Time will tell if Apple will increase its market share should it manage to add a retail store in the country.

If Apple had opened one earlier, then the company could have taken full advantage of Samsung's exploding batteries crisis with the Galaxy Note 7.

It's still too early to tell right now. Bear in mind that the opening of a store also takes a long time to push through. First, Apple must locate the perfect spot then proceed with the building of the store. All of this could take a year or more. In fact, it might not even happen at all.

It's not always easy for Apple to set up shop in other countries. Look at what happened in India, where "local regulations require global ventures to outsource a minimum of 30 percent of manufacturing to local businesses," Tech Times reported. "As Apple purchases most of its components from Chinese manufacturers, the discussions had reached a stalemate."

Apple could face similar problems when it comes to business practices and corporate laws in South Korea, especially since it's an outsider.

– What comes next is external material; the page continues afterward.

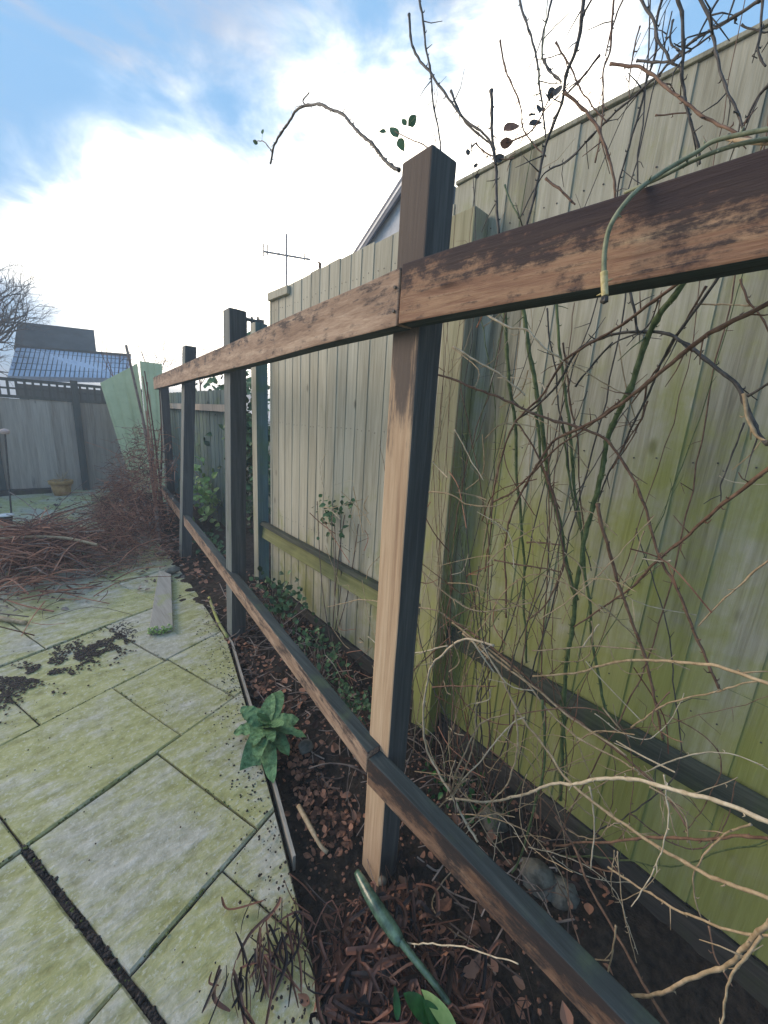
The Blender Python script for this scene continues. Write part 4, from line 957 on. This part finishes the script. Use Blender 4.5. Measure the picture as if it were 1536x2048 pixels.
# dry bramble tangle lower right
br = thing('dry_bramble', PX(905, 1250, .98), 'pale dry arching bramble stems tangled across the lower right', 'bramble')
B_ = lambda *a, **k: cane(br, *a[:4], a[4] * .8, *a[5:], **k)
dry = [
 ([(130, 870), (300, 880), (430, 870), (540, 830), (680, 800), (880, 785), (1100, 830), (1300, 890), (1560, 990)], C7, .86, .70, 4.2, 'canepale', .4, 1.3),
 ([(130, 80), (300, 190), (430, 300), (560, 420), (700, 530), (850, 640), (950, 730), (1100, 880), (1190, 1010)], C7, 1.0, .90, 4.2, 'canebrown', .6),
 ([(150, 100), (350, 250), (460, 340), (560, 470), (700, 600), (900, 720), (1000, 790)], C7, .98, .92, 3.5, 'canetan', .6),
 ([(200, 150), (330, 280), (430, 480), (540, 620), (660, 790), (800, 920), (980, 1040), (1180, 1150), (1330, 1230), (1560, 1320)], C7, .95, .72, 4.5, 'canetan', .5, 1),
 ([(260, 190), (380, 290), (530, 400), (700, 540), (920, 690)], C7, .96, .92, 4, 'canetan', .6),
 ([(340, 200), (200, 175), (110, 240), (50, 320), (25, 500), (40, 650), (90, 760), (140, 840), (200, 960), (260, 1060)], C7, .9, .80, 3.6, 'canepale', .5, 1),
 ([(430, 480), (445, 620), (420, 740), (360, 860), (200, 1000)], C7, .84, .80, 3, 'canetan', .5),
 ([(140, 850), (260, 570), (400, 500)], C7, .80, .82, 3, 'canetan', .5),
 ([(140, 850), (200, 780), (250, 600), (265, 380), (290, 250)], C7, .80, .85, 2.6, 'canetan', .5),
 ([(150, 860), (280, 700), (400, 560), (470, 520)], C7, .80, .85, 2.6, 'canepale', .5),
 ([(40, 950), (150, 850), (220, 790)], C7, .80, .80, 2.6, 'canetan', .5),
 ([(100, 700), (150, 850), (170, 1000)], C7, .8, .8, 2.4, 'canebrown', .5),
 ([(500, 330), (680, 320), (800, 285), (900, 265), (1080, 275), (1300, 300), (1560, 375)], C7, .95, .75, 4, 'canetan', .4, 1.1),
 ([(930, 560), (1080, 460), (1250, 415), (1400, 380), (1560, 375)], C7, .9, .78, 3.2, 'canetan', .4),
 ([(500, 215), (720, 205), (960, 215), (1050, 215)], C7, .95, .95, 2.6, 'canetan', .4),
 ([(720, 205), (800, 110)], C7, .95, .95, 3, 'canepale', 0),
 ([(1460, 985), (1320, 1060), (1230, 1160), (1205, 1290), (1240, 1400)], C7, .76, .80, 3.2, 'canetan', .4),
 ([(590, 1070), (800, 1060), (1050, 1045), (1300, 1045), (1560, 1050)], C7, .9, .74, 4, 'canebrown', .4, 1),
 ([(840, 1180), (1000, 1270), (1130, 1360), (1280, 1420), (1560, 1475)], C7, .85, .72, 3.6, 'canetan', .4, 1),
 ([(850, 1730), (1050, 1720), (1250, 1650), (1400, 1570), (1500, 1460), (1570, 1400)], C7, .72, .68, 5.5, 'canetan', .4, 1.2),
 ([(1500, 1465), (1400, 1600), (1350, 1690), (1325, 1900)], C7, .69, .68, 4.6, 'canetan', .4),
 ([(690, 1100), (760, 1260), (860, 1450), (960, 1620), (1110, 1880)], C7, .85, .70, 4, 'canebrown', .5, 1),
 ([(750, 820), (770, 960), (768, 1190)], C7, .84, .84, 3, 'canepale', 0),
 ([(550, 440), (545, 750), (500, 950), (450, 1130), (410, 1200)], C7, .95, .88, 4.2, 'canegreen', .5),
 ([(880, 1430), (870, 1500), (810, 1700)], C7, .75, .74, 3, 'canetan', .4),
 ([(-60, 1500), (100, 1515), (250, 1540), (440, 1610)], C7, .53, .56, 2.6, 'canepale', .4),
 ([(65, 378), (200, 376), (340, 375)], C7, .9, .92, 2.8, 'canebrown', .4),
 ([(120, 60), (150, 300), (150, 700)], C7, .92, .85, 2.2, 'canebrown', .4),
 ([(620, 440), (640, 600), (650, 820)], C7, .98, .98, 3, 'canegreen', .4),
 ([(600, 950), (720, 1150), (790, 1190), (900, 1210)], C7, .86, .85, 3, 'canebrown', .4),
 ([(1010, 810), (1100, 870), (1170, 960), (1180, 1060)], C7, .82, .82, 3, 'canetan', .4),
 ([(1270, 1430), (1300, 1560), (1380, 1700)], C7, .74, .72, 3, 'canebrown', .4),
 ([(700, 1590), (840, 1588)], C7, .74, .74, 2.4, 'canetan', 0),
 ([(130, 80), (60, 40), (-80, 20), (-260, 0), (-400, 30)], C7, .98, .9, 2.4, 'canetan', .5),
 ([(130, 200), (0, 230), (-120, 220), (-220, 160)], C7, .95, .9, 2.4, 'canepale', .5),
 ([(270, 160), (390, 230), (470, 240), (560, 330), (620, 360)], C6, .85, .87, 3.6, 'canepale', .5),
 ([(150, 310), (300, 400), (420, 490), (470, 530)], C6, .83, .85, 3.4, 'canepale', .5),
 ([(160, 680), (230, 810), (290, 900)], C6, .84, .85, 2.2, 'canepale', 0),
 ([(0, 950), (130, 960), (220, 1010), (340, 1020), (430, 960)], C6, .82, .86, 2.6, 'canetan', .5),
 ([(1110, 1250), (1050, 1250), (980, 1240)], C6, .86, .86, 2.6, 'canepale', 0),
 ([(990, 1120), (950, 1230), (900, 1340)], C6, .86, .86, 2.4, 'canetan', 0),
 ([(1560, 1230), (1400, 1380), (1240, 1536)], C6, .8, .86, 3.2, 'canetan', .4),
 ([(690, 400), (850, 480), (930, 520)], C6, .84, .86, 2, 'canetan', .4),
 ([(0, 1280), (120, 1400), (260, 1470), (500, 1440)], C6, .8, .86, 2.6, 'canetan', .4),
 ([(1330, 880), (1400, 905), (1540, 910)], C6, .95, .95, 1.6, 'canepale', 0),
]
random.seed(91)
for i in range(44):       # thin straw-coloured arcs
    u, v = random.uniform(860, 1380), random.uniform(1180, 1720); xa = random.uniform(.76, 1.05); a = random.gauss(.5, .8); l = random.uniform(90, 330); bw = random.gauss(0, 60)
    pts_ = [(u + math.cos(a) * l * f - math.sin(a) * bw * math.sin(math.pi * f), v + math.sin(a) * l * f + math.cos(a) * bw * math.sin(math.pi * f)) for f in (0, .25, .5, .75, 1)]
    dry.append((pts_, CI, xa, min(1.08, max(.74, xa + random.gauss(0, .08))), random.uniform(1.2, 2.4), random.choice(('canetan', 'canebrown', 'canetan', 'canepale')), .5))
for a in dry: B_(a[0], a[1], a[2], a[3], a[4], a[5], *(a[6:]))
# fine random twigs around the nearest post and bed: one tangle
tw = thing('twig_tangle', (.95, 1.2, 0), 'fine pale dead twigs tangled between the nearest post and the fence panels', 'twigs')
for mname, n_ in (('canetan', 60), ('twigred', 45), ('canepale', 25)):
    mb = MB()
    for _ in range(n_):
        u = random.choice((random.uniform(640, 760), random.uniform(840, 1010), random.uniform(840, 1300))); v = random.uniform(960, 1500) if u < 800 else random.uniform(650, 1700)
        x = random.uniform(.80, 1.06); p = PX(u, v, x)
        a = random.uniform(0, 6.28); l = random.uniform(.06, .24); d = Vector((random.gauss(0, .25), math.cos(a), math.sin(a)))
        c = rnd() * l * .18; pts = [p, p + d * l * .5 + c, p + d * l + rnd() * .02]
        if min(q.z for q in pts) < -.03 or max(q.x for q in pts) > 1.14 or min(q.x for q in pts) < .73: continue
        mb.tube(smooth_pts(pts, 4), random.uniform(.0009, .0019), 4)
        if random.random() < .6:
            q = pts[1]; mb.tube([q, q + rnd() * .05], .0009, 3)
    mb.build('twigs', M[mname], tw, recalc=False)['kind'] = 'stuff'
# low twig tangle lying in the bed
mb = MB()
for _ in range(420):
    y = random.uniform(.2, 2.6); x = random.uniform(.64, 1.12); z = bedz(x, y) + random.uniform(.0, .06); a = random.uniform(0, 6.28); l = random.uniform(.04, .2); p = Vector((x, y, z)); q = p + Vector((math.cos(a) * l, math.sin(a) * l, random.gauss(0, .2) * l))
    if q.x > 1.15 or q.x < .6: continue
    mb.tube(smooth_pts([p, p.lerp(q, .5) + rnd() * .02, q], 3), random.uniform(.0009, .003), 4)
tag(mb.build('bed_twigs', M['twiggrey'], recalc=False), 'dull grey-brown twigs littering the planting bed', 'twigs', kind='stuff')

# green cane bent over the upper rail with a cut end, and its companion
hc = thing('draped_cane', (.60, .2, 1.62), 'green rose cane bent over the near upper rail, hanging with a pale cut end', 'cane')
def path3(par, pts, rad, mat, name='cane'):
    P = smooth_pts(pts, 6); mb = MB(); n = len(P); mb.tube(P, [rad[0] + (rad[1] - rad[0]) * i / n for i in range(n)], 8)
    for i in range(4, n - 2, 5):
        t_2 = (P[i] - P[i - 1]).normalized(); o_ = t_2.cross(rnd()).normalized(); mb.tube([P[i] + o_ * rad[0] * .5, P[i] + o_ * (rad[0] + .005)], [.0018, .0003], 4)
    return mb.build(name, M[mat], par, smooth=True, recalc=False)
path3(hc, [PX(1580, 250, .64), PX(1438, 279, .64), PX(1393, 305, .635), PX(1335, 338, .62), PX(1297, 364, .60), PX(1260, 395, .578), PX(1223, 447, .567), PX(1210, 497, .566), PX(1208, 548, .566)], (.0026, .0031), 'canepg')
path3(hc, [PX(1208, 544, .566), PX(1209, 575, .566), PX(1210, 592, .566)], (.0046, .0042), 'caneend', 'cut_end')
mb = MB(); lump(mb, PX(1209, 599, .566), .0055, 7, 1); mb.build('dark_tip', M['canedark'], hc)
path3(hc, [PX(1580, 272, .66), PX(1480, 288, .65), PX(1397, 317, .645), PX(1314, 358, .635), PX(1250, 385, .66)], (.0026, .0024), 'canepg')
path3(hc, [PX(1580, 285, .65), PX(1500, 283, .67), PX(1450, 275, .70)], (.003, .0028), 'canetan')

# arching cane left of the post top
ac = thing('arching_cane', PX(800, 338, .80), 'thorny cane arching leftwards against the white sky beyond the nearest post', 'cane')
cane(ac, [(800, 342), (770, 320), (745, 290), (715, 262), (690, 235), (660, 218), (610, 210), (570, 250), (550, 290), (540, 326)], CI, .84, .98, 3.6, 'canedark', 1.2, .9)
cane(ac, [(610, 210), (604, 200), (618, 184)], CI, .95, .95, 2, 'canedark', 0, name='side_twig')
cane(ac, [(541, 300), (528, 286), (516, 282)], CI, .97, .97, 1.4, 'canebrown', 0, name='side_twig')
def skyleaf(par, lst, mat='ivy'):
    for (u, v, x, s, a) in lst:
        s *= 1.5
        p = PX(u, v, x); mb = MB(); d = ROT @ Vector((math.cos(a), math.sin(a), .1))
        leaf(mb, p - d * s / 2, d, ROT @ Vector((random.gauss(0, .4), random.gauss(0, .4), 1)), s, s * .62, .2, .15, 6, 0, .8); mb_ = min(CP, key=lambda q: (q - p).length); L0 = p - d * s / 2
        if mat != 'canedark' or True: mb.tube([L0, L0.lerp(mb_, .5) + Vector((0, 0, .003)), mb_], .0007, 4)
        mb.build('leaf', M[mat], par, smooth=True, recalc=False)
skyleaf(ac, [(510, 284, .97, .020, 2.7), (525, 262, .97, .018, 1.6)], 'ivy')
skyleaf(rb, [(788, 262, .85, .026, 2.2), (826, 240, .85, .024, .8), (802, 288, .85, .024, -1.2), (765, 262, .85, .014, 3.1), (808, 243, .85, .015, 2.2)], 'ivy')
cane(rb, [(862, 300), (835, 285), (800, 268), (790, 262)], CI, .85, .85, 1.6, 'canebrown', 0)
skyleaf(rb, [(1024, 252, .85, .026, .4), (1014, 286, .85, .020, .1)], 'leaf')
skyleaf(rb, [(1104, 184, .84, .018, .9), (1072, 244, .85, .020, .3), (1094, 190, .84, .018, 2), (1116, 178, .84, .018, 1.2), (1000, 315, .85, .018, .6), (948, 288, .85, .013, 1), (936, 303, .85, .012, 1.6), (952, 330, .85, .010, 1), (955, 352, .85, .010, .4), (1078, 215, .85, .014, 1.8), (1065, 228, .85, .012, .4)], 'canedark')

# ---------------------------------------------------------------- thin scattering volume added to imitate veiling lens glare
mb = MB(); mb.box((-155, -155, -1.2), (155, 155, 5.8))
m, t, b = newmat('glare_veil'); t.nodes.remove(b); vv = N(t, 'ShaderNodeVolumePrincipled', Density=.018, Anisotropy=.0); vv.inputs['Color'].default_value = (.88, .94, 1, 1)
L(t, vv.outputs[0], t.nodes['Material Output'].inputs['Volume'])
tag(mb.build('glare_veil', m), kind='stuff')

In light of all this, a new report claims that the Samsung Galaxy Note 7 battery problems could cause Apple to sell more than 100 million iPhone 7 devices before the end of 2016.

Furthermore, in terms of how robust each flagship is, a test was recently carried out to show if the iPhone 7 and Galaxy Note 7 could both survive falling from high places. This could at least redeem the image both of Samsung and Apple, which have been experiencing declining sales prior to their 2016 product launches.